日曜日、相方の運転する車で祖父を拾い、祖母が入所している施設を訪れた。比較的新しいその大きな施設は清潔で暖かく、すれ違うヘルパーさんたちもにこやかで優しそうだった。わたしたちを案内するため、天窓から光が差し込む明るい廊下をずんずん進んで行くじいちゃんの後を着いて歩きながら、少し不安だった。ばあちゃんはもしかしたら、孫であるわたしやわたしの妹の顔を見ても誰だかわからないかもしれない。覚悟はしていたけど少し緊張してしまう。そしていよいよ対面。ばあちゃんは車椅子に座っていた。その結果は・・・ばあちゃんの痴呆は予想をはるかに超えるもので、少し離れたところから顔を覗き込んだだけで怖がってしまい、意味の無い言葉を口にして怒りを表しているようだった。じいちゃんはその様子を見て、諦めたようにぶつくさ言っていたけど、それに反応してばあちゃんはますます怒り、「お4うt4おいjふぉいうd〜!ばかあ〜!」と、最後にバカをつけて意味不明な言葉を連発していた。
ばあちゃんの話す言葉の意味はほとんど解らなかったけど、決して否定せずに、「そうだよね〜バカだよね〜いやになっちゃうよね〜。」と車椅子の横にしゃがんで相槌をうち続けていたら、ばあちゃんの顔からだんだん険しさが消えていき、やがて穏やかで無心な表情になった。そしてわたしの方に顔を向け、同意を求めるように「ねえ〜。」と言ったので、「ねえ〜そうだよねえ〜。」というとほっとしたように静かになった。

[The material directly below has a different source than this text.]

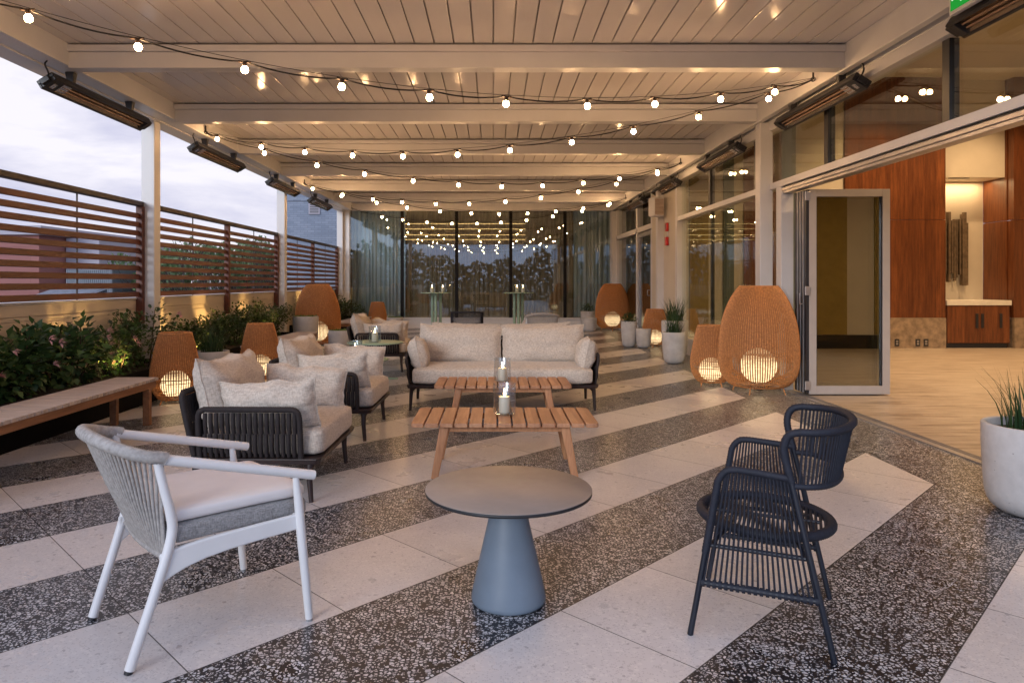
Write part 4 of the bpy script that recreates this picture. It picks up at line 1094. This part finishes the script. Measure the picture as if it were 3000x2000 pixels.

それを見て、こんな考えがよぎる。もしかしたらばあちゃんの中には正常な世界が広がっているのかもしれない。でも身体がついていかないせいで、自分の考えや気持ちを表現できないだけなのではないだろうか。それは例えば、テレビのスイッチを入れたらクーラーが動き出してしまうようなものなのかも。回路がこんがらかって、プラグが間違ったところに差し込まれているような。
去り際、ばあちゃんの肩に手を置いて、「じゃあ帰るね。また来るから。」と言ってみた。返事は無かったけど、表情は穏やかなままで、目は澄んでいた。きっと内心ではわかっているに違いない。そう思いながら施設を後にした。しばらくしたらまた見舞いに訪れよう。
それにしても、じいちゃんは介護に向いてないとおもった。人には向き不向きがあるからそれも仕方ないし、べつにそれでいいとおもう。だからばあちゃんが施設に入れて本当によかったね。あのまま二人で居たら、お互いにストレスが溜まって良くない状況になっていたかもしれないよ。バカって言われても、「バカでごめんね〜。もうしないからね〜。」って、とりあえす言っておけばいいんじゃないかとおもうんだけど、それが言えない人なんだよね。